Tuesday, 12 May 2009

Eleusinian Mysteries


I’ve been looking into to this, the ancient celebrations in honour of Demeter, the goddess of crops and fruit, held in Eleusis in the province of Attica close to Athens. The various ceremonies, or mysteries, once drew thousands of believers, causing the temple complex to become ever grander over time.

The object of the various rites was to ensure that the participants would be well-placed in the afterlife. Over the course of a few days people would take part in religious processions and drams, take part in sacrifices, utter profanities of all sorts, undergoing a form of self-abasement, and finally purifying themselves by bathing in the seas. The most important rites, the core mysteries, were kept secret, with participants vowing never to discuss what they had experienced.

These most solemn rites were carried out at the sanctuary of Eleusis itself. Such was the authority of the goddess and her acolytes that the mysteries were preserved and we still have no clear idea what was involved. One suggestion is that involved a reenactment of the central myths surrounding Demeter and her daughter Persephone, queen of the underworld, the one symbolizing life and the other death. Ritual drinks were involved, that much we do know, which may possibly have contained some kind of opiates. After all, one of the symbols of Demeter is the opium poppy.
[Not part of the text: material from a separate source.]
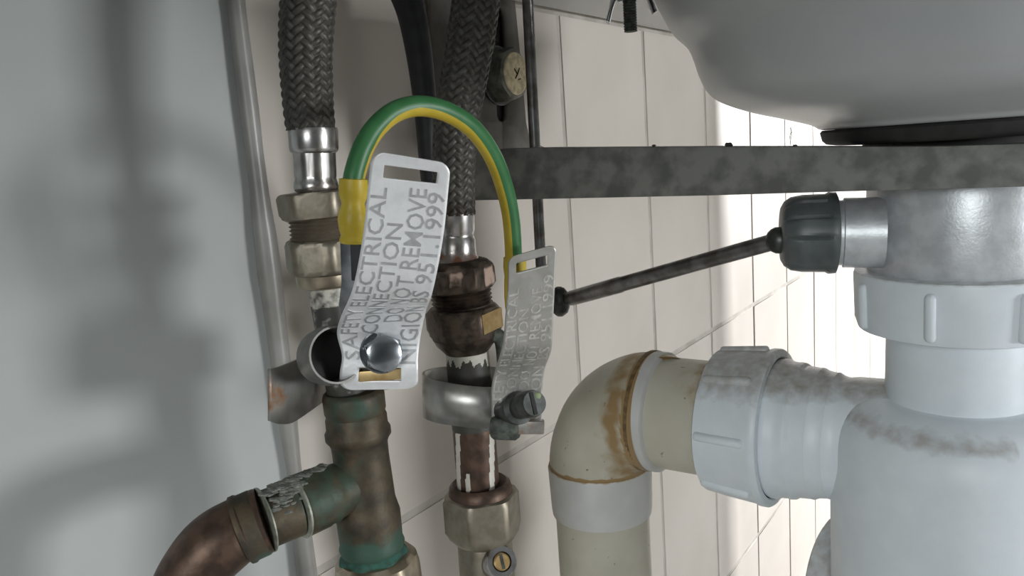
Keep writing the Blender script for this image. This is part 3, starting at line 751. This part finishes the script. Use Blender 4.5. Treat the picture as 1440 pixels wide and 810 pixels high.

The whole festival concluded with dancing and feasting, the high point of which was the sacrifice of a bull. At the end libations were poured in honour of the dead.

The ceremonies continued on this basis for over a thousand years, popular also with the Romans, who identified Demeter with Ceres, their own corn goddess. It was finally brought to and end by the Emperor Theodosius, who abolished all pagan practices, as a new spirit of intolerance entered the world. But the mysteries have, in a sense, never really died, remaining an object of enduring fascination.